Par bonheur, les récits et autobiographies de pilotes de chasse français contemporains sont devenus bien moins rares qu’ils ne l’ont été et c’est tant mieux. Et c’est toujours avec plaisir que nous en recevons un nouveau, et l’ouvrage de Yvon Goutx n’a pas dérogé à la règle.

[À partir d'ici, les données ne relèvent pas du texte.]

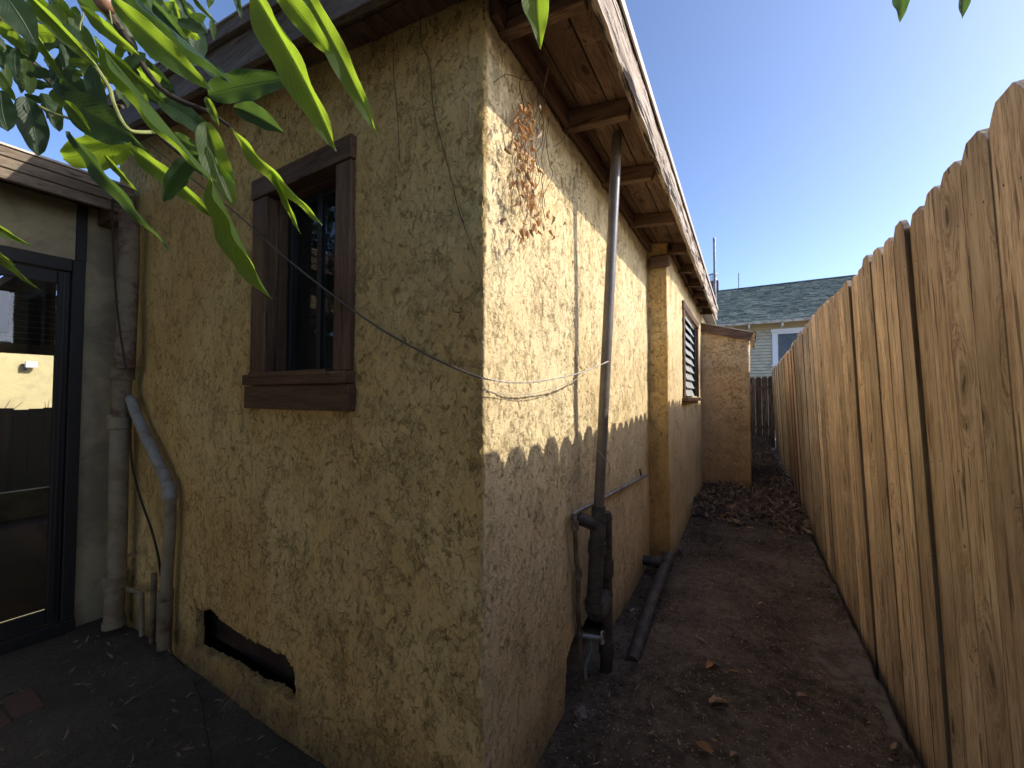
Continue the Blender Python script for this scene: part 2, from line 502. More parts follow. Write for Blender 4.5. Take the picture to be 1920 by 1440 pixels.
TRIM_X = wood_mat('window_trim_x', (0.125, 0.075, 0.043), (0.165, 0.105, 0.065), (0.085, 0.048, 0.028), 'X', 0.55, knots=False, amt=0.2, bdist=0.0012)
DARKFR = plain('dark_door_frame', (0.020, 0.019, 0.018), 0.6, var=0.3, sc=30)
BLACKFR = plain('black_sash', (0.015, 0.014, 0.014), 0.4, var=0.3, sc=30)
VOID = plain('dark_interior', (0.02, 0.016, 0.013), 0.9, var=0.3)
ABS = plain('black_pipe', (0.045, 0.042, 0.040), 0.62, var=0.35, sc=9, dirt=(0.10, 0.085, 0.07), dsc=14, spec=0.4)
ABS_UP = plain('grey_brown_pipe', (0.15, 0.13, 0.105), 0.4, var=0.3, sc=8, dirt=(0.09, 0.075, 0.06), dsc=5, spec=0.5)
GALV = plain('galvanised', (0.30, 0.31, 0.31), 0.4, metal=0.55, var=0.3, sc=40, dirt=(0.13, 0.10, 0.08), dsc=15)
RUSTP = plain('rusty_painted_pipe', (0.20, 0.165, 0.11), 0.75, var=0.3, sc=14, dirt=(0.09, 0.05, 0.03), dsc=9, bump=0.0003)
CASTP = plain('painted_cast_pipe', (0.25, 0.215, 0.14), 0.7, var=0.15, sc=8, dirt=(0.17, 0.13, 0.08), dsc=7, bump=0.0002)
GREYP = plain('grey_painted_pipe', (0.27, 0.28, 0.25), 0.6, var=0.15, sc=20, dirt=(0.19, 0.17, 0.14), dsc=12, bump=0.0002)
WIREM = plain('cable_sheath', (0.10, 0.085, 0.07), 0.6, var=0.3, sc=60)
WIREP = plain('pale_wire', (0.42, 0.38, 0.31), 0.5, var=0.3, sc=60)
STEMM = plain('dead_stem', (0.22, 0.14, 0.08), 0.8, var=0.3, sc=60)
STEMD = plain('dark_stem', (0.04, 0.03, 0.02), 0.8, var=0.3, sc=60)
STEMG = plain('green_stem', (0.22, 0.24, 0.08), 0.6, var=0.3, sc=60)
BARK = plain('bark', (0.10, 0.075, 0.05), 0.9, var=0.4, sc=40, bump=0.004)
ALLEY = dirt_mat('alley_dirt', (0.072, 0.055, 0.040), (0.205, 0.160, 0.120), (0.34, 0.29, 0.23), 0.8)
PATIO = dirt_mat('patio_concrete', (0.075, 0.065, 0.050), (0.115, 0.10, 0.078), (0.15, 0.13, 0.1), 0.25)
CONC = plain('worn_concrete', (0.17, 0.145, 0.12), 0.9, var=0.35, sc=25, bump=0.004, dirt=(0.08, 0.055, 0.04), dsc=9)
BRICKM = plain('red_brick', (0.11, 0.062, 0.048), 0.9, var=0.35, sc=25, bump=0.002)
YARD = dirt_mat('pale_bounce_yard', (0.34, 0.29, 0.22), (0.44, 0.38, 0.30))  # pale yard tone set to bounce sunlight onto the gable
ROOFM = plain('roofing', (0.16, 0.14, 0.12), 0.9, var=0.3, sc=30)
METAL = plain('drip_edge_metal', (0.45, 0.38, 0.30), 0.5, metal=0.2, var=0.25, sc=10)
GLASS = glass_mat('window_glass', clear=0.93)
LOUVRE = plain('louvre_glass', (0.50, 0.53, 0.52), 0.2, var=0.15, sc=5, bump=0.0003, spec=0.6)
DRYL = leaf_mat('dry_leaf_brown', (0.46, 0.26, 0.12), (0.62, 0.33, 0.12), 0.7, 0.3, 0.15)
LITTER = leaf_mat('litter_leaf', (0.21, 0.165, 0.12), (0.20, 0.14, 0.08), 0.75, 0.15, 0.15)
TANL = leaf_mat('tan_leaf', (0.42, 0.30, 0.19), (0.4, 0.25, 0.12), 0.75, 0.2, 0.15)
GREEN = leaf_mat('green_leaf', (0.06, 0.105, 0.035), (0.46, 0.66, 0.04), 0.42, 0.62, 0.3)
GREEN_SHADE = leaf_mat('shaded_green_leaf', (0.035, 0.065, 0.03), (0.16, 0.28, 0.04), 0.4, 0.4, 0.35)  # shaded copy of the green leaf, shade put into the colour

# ------------------------------------------------------------------ geometry constants (metres, eye at the origin)
XW, YG = -0.68, 1.008          # alley wall plane, gable wall plane
XW2, YJ, YS = -0.53, 3.40, 6.30
XL = -3.6                      # left building wall
GZ, PZ = -1.30, -1.43
SL = 0.143
def roof_z(x):                 # top of roof deck
    return 1.295 + SL * (-0.34 - x)
def soffit_z(x):
    return 1.21 + SL * (-0.36 - x)

# ------------------------------------------------------------------ setting
bm = bmesh.new()
box_bm(bm, -60, 60, -50, 90, -1.60, -1.47)
from_bm('ground', bm, YARD, kind='structure')
bm = bmesh.new()
box_bm(bm, 0.72, 30, -20, 16.5, -1.46, -1.22)
from_bm('sun_stop_soil', bm, YARD, kind='structure')  # unseen raised soil added to stop sun leaking under the fence

def ground_h(x, y):
    b = noise.fractal(Vector((x * 1.3, y * 1.3, 3.0)), 1.0, 2.0, 4) * 0.022
    b += noise.fractal(Vector((x * 9, y * 9, 7.0)), 1.0, 2.0, 3) * 0.0045
    dip = max(0.0, 1 - (x - XW) / 0.22)           # trench along the house wall
    h = GZ + b - 0.035 * dip * (1 if y < 3.3 else 0.3)
    h += 0.02 * math.exp(-((x + 0.05) ** 2) / 0.06)
    if y > 4.6:
        h += 0.03 * min(1, (y - 4.6) / 0.7)
    if y > 10:
        h += 0.10 * min(3.0, (y - 10)) / 1.5
    n = noise.fractal(Vector((x * 9, y * 7, 1.0)), 0.7, 2.2, 5)
    e = (x - (0.455 + n * 0.09)) / 0.05
    if e > 0:
        h -= 0.025 * min(1, e)
    return h
bm = bmesh.new()
xs = np.linspace(-0.92, 0.515, 120)
ys = np.concatenate([np.linspace(0.30, 3.6, 150), np.linspace(3.63, 13.2, 190)])
grid = [[bm.verts.new((x, y, ground_h(x, y))) for x in xs] for y in ys]
for j in range(len(ys) - 1):
    for i in range(len(xs) - 1):
        bm.faces.new((grid[j][i], grid[j][i + 1], grid[j + 1][i + 1], grid[j + 1][i]))
from_bm('alley_path', bm, ALLEY, kind='structure', smooth=True)
# the old slab under the dirt, bare and broken along its edge by the fence
bm = bmesh.new()
rows = []
for j in range(420):
    y = 0.2 + 13.0 * j / 419
    e = 0.525 + 0.018 * noise.fractal(Vector((y * 6, 0, 0)), 1.0, 2.0, 4)
    zt = GZ - 0.012 + 0.012 * noise.noise(Vector((y * 3, 4, 0)))
    r = []
    for k, (x, z) in enumerate(((-0.93, zt - 0.06), (0.25, zt - 0.012), (0.33, zt), (0.40, zt), (0.46, zt), (e - 0.012, zt - 0.002), (e, zt - 0.014), (e + 0.006, zt - 0.12), (e, -1.5))):
        dz = 0.006 * noise.fractal(Vector((x * 14, y * 14, 2)), 1.0, 2.0, 3) if 1 < k < 7 else 0
        r.append(bm.verts.new((x, y, z + dz)))
    rows.append(r)
for j in range(419):
    for k in range(8):
        bm.faces.new((rows[j][k], rows[j][k + 1], rows[j + 1][k + 1], rows[j + 1][k]))
from_bm('path_slab', bm, CONC, kind='structure', smooth=True)

# patio in front of the gable
bm = bmesh.new()
xs = np.linspace(-6.9, -0.60, 150)
ys = np.linspace(-2.6, 1.10, 90)
def patio_h(x, y):
    h = PZ + 0.008 * noise.fractal(Vector((x * 2, y * 2, 9)), 1, 2, 4)
    t = max(0, min(1, (x + 1.15) / 0.5)) * max(0, min(1, (y + 0.3) / 0.8))
    h += 0.13 * t * t * (3 - 2 * t)
    t2 = max(0.0, 1 - abs(y - YG) / 0.16)
    if x > -3.3:
        h += 0.02 * t2 + 0.012 * t2 * noise.noise(Vector((x * 8, y * 8, 0)))
    return h
grid = [[bm.verts.new((x, y, patio_h(x, y))) for x in xs] for y in ys]
for j in range(len(ys) - 1):
    for i in range(len(xs) - 1):
        bm.faces.new((grid[j][i], grid[j][i + 1], grid[j + 1][i + 1], grid[j + 1][i]))
pat = from_bm('patio', bm, PATIO, kind='structure', smooth=True)
for i in range(5):             # worn red bricks let into the patio
    x0 = -3.05 + i * 0.0; y0 = 0.02 + i * 0.105
    b = box('brick', -0.105, 0.105, -0.048, 0.048, -0.03, 0.005, BRICKM, None, 0.006)
    b.location = (-2.92 + 0.02 * (i % 2), 0.10 + i * 0.105, PZ + 0.002)
    b.rotation_euler = (0.01, 0.0, 0.05 * (i % 2))
    adopt(b, pat)

# ------------------------------------------------------------------ house
house = empty('stucco_house', 'yellow ochre stucco house with brown eaves standing along the alley', 'house', (XW, YG, GZ))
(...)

Dans Le ciel est mon désir, il relate sa carrière de pilote de chasse de 1968, date de son entrée dans l’Armée de l’Air, à 1991 date de la fin de son commandement de la 7e Escadre de Chasse qui marque son départ en État-major et la fin de ce qu’il nomme lui-même sa carrière de pilote opérationnel.
Entré par la petite porte dans l’armée de l’Air, il passe avec succès le concours d’officier puis rejoint Strasbourg pour être formé sur Mirage IIIR. Il est affecté ensuite sur Jaguar à Bordeaux avant de revenir quelques années plus tard à Strasbourg pour assurer la transition de son escadron sur le nouveau Mirage F1CR. Il retourne ensuite sur Jaguar à la 7, où il est formé aux missions de dissuasion nucléaire et finit par en prendre le commandement. À bord de ces avions, il effectue de nombreux détachements au Tchad où il participe, sur F1CR, à la seconde attaque de l’aérodrome de Ouadi Doum. Autre fait d’arme notable, il est chef du détachement « Jaguar » affecté à El Asha en Arabie Saoudite pour la montée en puissance du dispositif Daguet.
Voici une carrière de « Mud Mover » particulièrement longue et riche. Il ne faut donc pas moins de 400 pages, bien denses et bien remplies pour nous la conter par le menu. Il est évident que Goutx n’est un adepte ni de l’emphase ni des effets littéraires. Son récit est brut, établi de façon évidente à partir de son carnet de vol (fabuleusement garni effectivement), mais si le pilote est disert, l’homme se livre peu ; on comprend pourtant que ses choix de carrière lui ont coûté son mariage, phénomène courant dans les professions à forte implication personnelle, mais en dehors de cela, difficile d’en savoir plus sur le personnage.
Le chef d’escadrille, commandant de détachement, d’Escadron puis d’Escadre est un peu plus bavard ; c’est lui qui se bat pour organiser l’activité de l’unité dont il a la charge, c’est lui qui effectue un nombre incommensurable de vols de liaisons, qui lutte avec ses collègues pour récupérer les missions les plus attrayantes, qui part en Opex aussi souvent que possible et qui détaille ses missions. C’est lui qui énumère aussi la longue liste de ses équipiers, de ses amis, de ses ailiers, de ses confrères qu’il croise à une occasion ou une autre — et plutôt deux fois qu’une — si bien que parfois le lecteur peut avoir parfois l’impression amusée d’être en train de feuilleter le Who’s Who de l’armée de l’Air des années 70 et 80 !
Si on peut regretter que l’auteur n’ait bien souvent pas réussi à nous emmener vraiment à bord avec lui, l’officier supérieur n’en reste pas moins un témoin clef de son époque. Il ne faut donc pas prendre ce livre pour une lecture trépidante, à l’instar d’un « Grand Cirque« . Il s’agit davantage d’un témoignage, souvent d’une très grande richesse documentaire, sur les dessous d’un métier exceptionnel, mais qui s’avère aussi parfois ingrat, et sur les arcanes d’une arme en perpétuelle évolution. Il est utile de prendre en compte cette « clef » pour bien apprécier ce livre. Il est conseillé également d’avoir quelques notions du vocabulaire, des us et coutumes de la profession pour pouvoir goûter à sa juste valeur certaines petites histoires glissées ici et là, qui n’ont l’air de rien mais qui sont très révélatrices pour les initiés.
Le ciel est mon désir est donc un livre qui ne s’appréhende pas facilement, mais passé certains écueils, il se révèle une lecture enrichissante et véritablement recommandable.